Given task: Skip every picture and transcribe the remaining material exactly.

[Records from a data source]
----
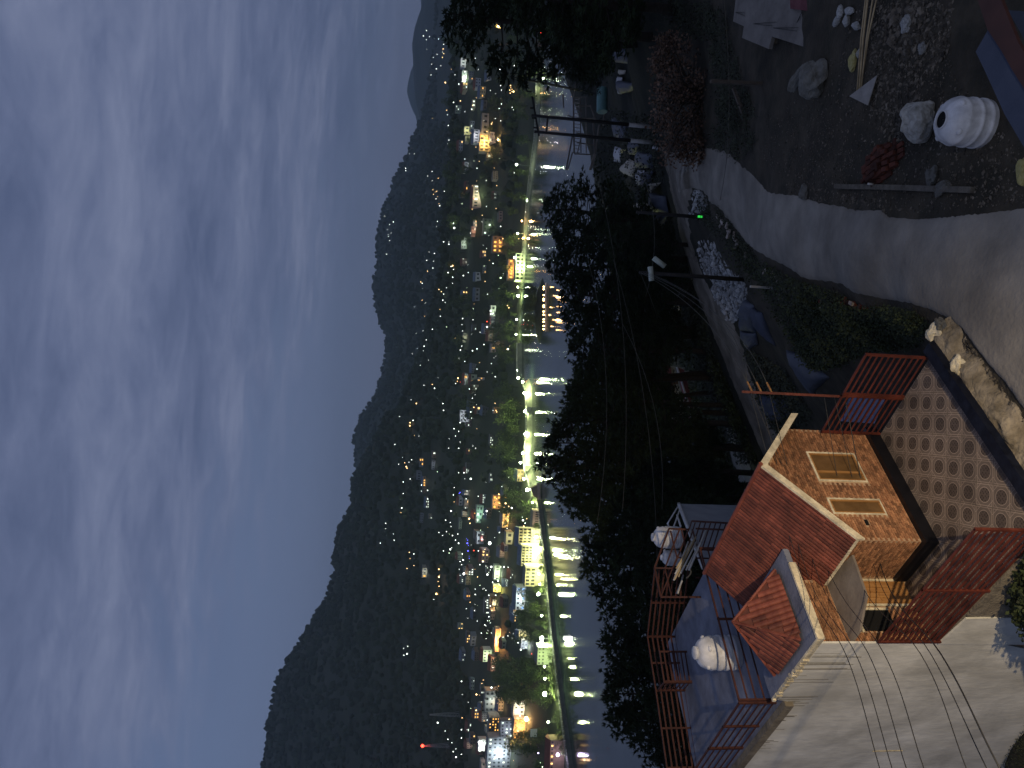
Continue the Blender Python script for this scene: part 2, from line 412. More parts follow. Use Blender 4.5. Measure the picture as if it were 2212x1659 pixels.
def anyhit(px, py):
    r = ray(px, py).normalized(); best = None
    for B_ in (BV, BVB, BVC):
        h = B_.ray_cast(CAM, r, 9000)
        if h[0] is not None and (best is None or h[3] < best[1]): best = (h[0], h[3])
    return best[0] if best else None

# ---------------------------------------------------------------- air
hz = bpy.data.materials.new('evening_haze'); hz.use_nodes = True; t = hz.node_tree; t.nodes.clear()
o_ = t.nodes.new('ShaderNodeOutputMaterial'); pv = t.nodes.new('ShaderNodeVolumePrincipled'); t.links.new(pv.outputs[0], o_.inputs['Volume'])
pv.inputs['Color'].default_value = (.72,.90,1.0,1); pv.inputs['Density'].default_value = 9.5e-5; pv.inputs['Anisotropy'].default_value = 0.2
HAZE = True
if HAZE:
    b = MB(); b.box((0, 4300, 300), (7000,0,0), (0,4700,0), (0,0,340)); hb = b.build('haze', hz, loc=(0,0,0)); hb['kind'] = 'stuff'
# ---------------------------------------------------------------- materials of the near things
M_mortar = mat('mortar', (0.38,0.25,0.15), .9, var=.15, scale=8, bump=.3)
M_brick = mat('brick_face', (0.215,0.090,0.040), .8, scale=14, bump=.5, bscale=60, col2=(0.36,0.182,0.088), rnd=.45, patch=(1.1,.32))
M_bricks = mat('brick_face_many', (0.215,0.090,0.040), .8, scale=14, bump=.5, bscale=60, col2=(0.36,0.182,0.088), rnd=-.45, patch=(1.1,.32))
M_roof = mat('roof_tile_red', (0.105,0.026,0.016), .6, scale=5, bump=.3, bscale=40, col2=(0.170,0.050,0.030), rnd=.38, patch=(1.3,.38))
M_roofb = mat('roof_underlay', (0.10,0.035,0.025), .9)
M_cream = mat('cream_plaster', (0.60,0.53,0.37), .85, var=.16, scale=6, bump=.4, bscale=25, patch=(3,.35))
M_white = mat('white_wall', (0.50,0.485,0.42), .9, scale=.9, bump=.25, bscale=7, col2=(0.72,0.71,0.64), streak=(1,1,.45), detail=10, patch=(.55,.28))
M_stain = mat('wall_stain', (0.16,0.15,0.13), .95, var=.3, scale=9, streak=(1,1,.15))
M_slab = mat('painted_slab', (0.120,0.130,0.165), .75, scale=2.2, bump=.25, bscale=16, col2=(0.185,0.20,0.25), detail=9, patch=(.7,.3))
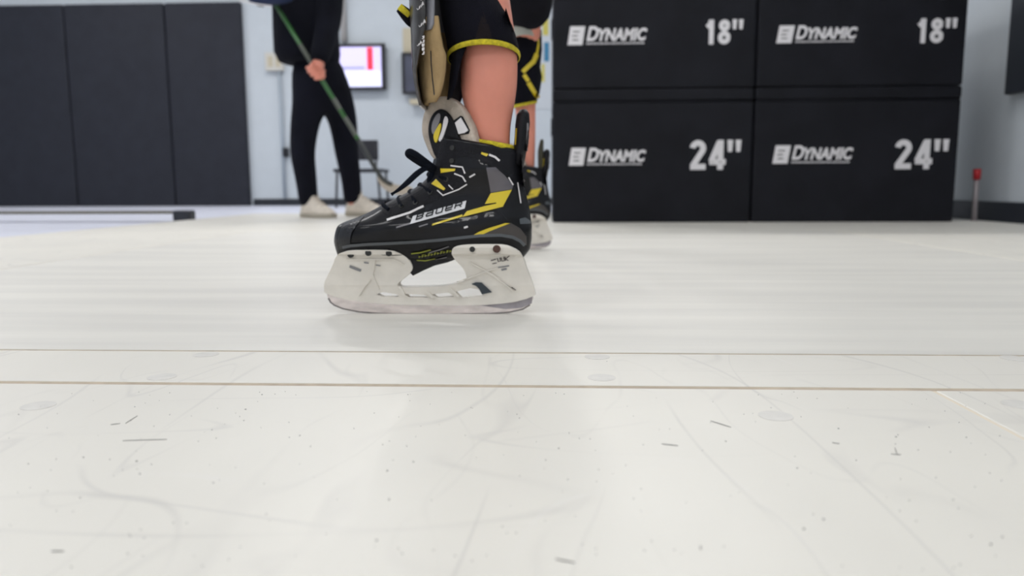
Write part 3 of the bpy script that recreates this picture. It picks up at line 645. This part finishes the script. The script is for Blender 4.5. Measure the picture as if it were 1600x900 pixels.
----
Correct answer:
Continue the Blender Python script for this scene: part 2, from line 412. More parts follow. Use Blender 4.5. Measure the picture as if it were 2212x1659 pixels.
def anyhit(px, py):
    r = ray(px, py).normalized(); best = None
    for B_ in (BV, BVB, BVC):
        h = B_.ray_cast(CAM, r, 9000)
        if h[0] is not None and (best is None or h[3] < best[1]): best = (h[0], h[3])
    return best[0] if best else None

# ---------------------------------------------------------------- air
hz = bpy.data.materials.new('evening_haze'); hz.use_nodes = True; t = hz.node_tree; t.nodes.clear()
o_ = t.nodes.new('ShaderNodeOutputMaterial'); pv = t.nodes.new('ShaderNodeVolumePrincipled'); t.links.new(pv.outputs[0], o_.inputs['Volume'])
pv.inputs['Color'].default_value = (.72,.90,1.0,1); pv.inputs['Density'].default_value = 9.5e-5; pv.inputs['Anisotropy'].default_value = 0.2
HAZE = True
if HAZE:
    b = MB(); b.box((0, 4300, 300), (7000,0,0), (0,4700,0), (0,0,340)); hb = b.build('haze', hz, loc=(0,0,0)); hb['kind'] = 'stuff'
# ---------------------------------------------------------------- materials of the near things
M_mortar = mat('mortar', (0.38,0.25,0.15), .9, var=.15, scale=8, bump=.3)
M_brick = mat('brick_face', (0.215,0.090,0.040), .8, scale=14, bump=.5, bscale=60, col2=(0.36,0.182,0.088), rnd=.45, patch=(1.1,.32))
M_bricks = mat('brick_face_many', (0.215,0.090,0.040), .8, scale=14, bump=.5, bscale=60, col2=(0.36,0.182,0.088), rnd=-.45, patch=(1.1,.32))
M_roof = mat('roof_tile_red', (0.105,0.026,0.016), .6, scale=5, bump=.3, bscale=40, col2=(0.170,0.050,0.030), rnd=.38, patch=(1.3,.38))
M_roofb = mat('roof_underlay', (0.10,0.035,0.025), .9)
M_cream = mat('cream_plaster', (0.60,0.53,0.37), .85, var=.16, scale=6, bump=.4, bscale=25, patch=(3,.35))
M_white = mat('white_wall', (0.50,0.485,0.42), .9, scale=.9, bump=.25, bscale=7, col2=(0.72,0.71,0.64), streak=(1,1,.45), detail=10, patch=(.55,.28))
M_stain = mat('wall_stain', (0.16,0.15,0.13), .95, var=.3, scale=9, streak=(1,1,.15))
M_slab = mat('painted_slab', (0.120,0.130,0.165), .75, scale=2.2, bump=.25, bscale=16, col2=(0.185,0.20,0.25), detail=9, patch=(.7,.3))
Write part 3 of the bpy script that recreates this picture. It picks up at line 645. This part finishes the script. The script is for Blender 4.5. Measure the picture as if it were 1600x900 pixels.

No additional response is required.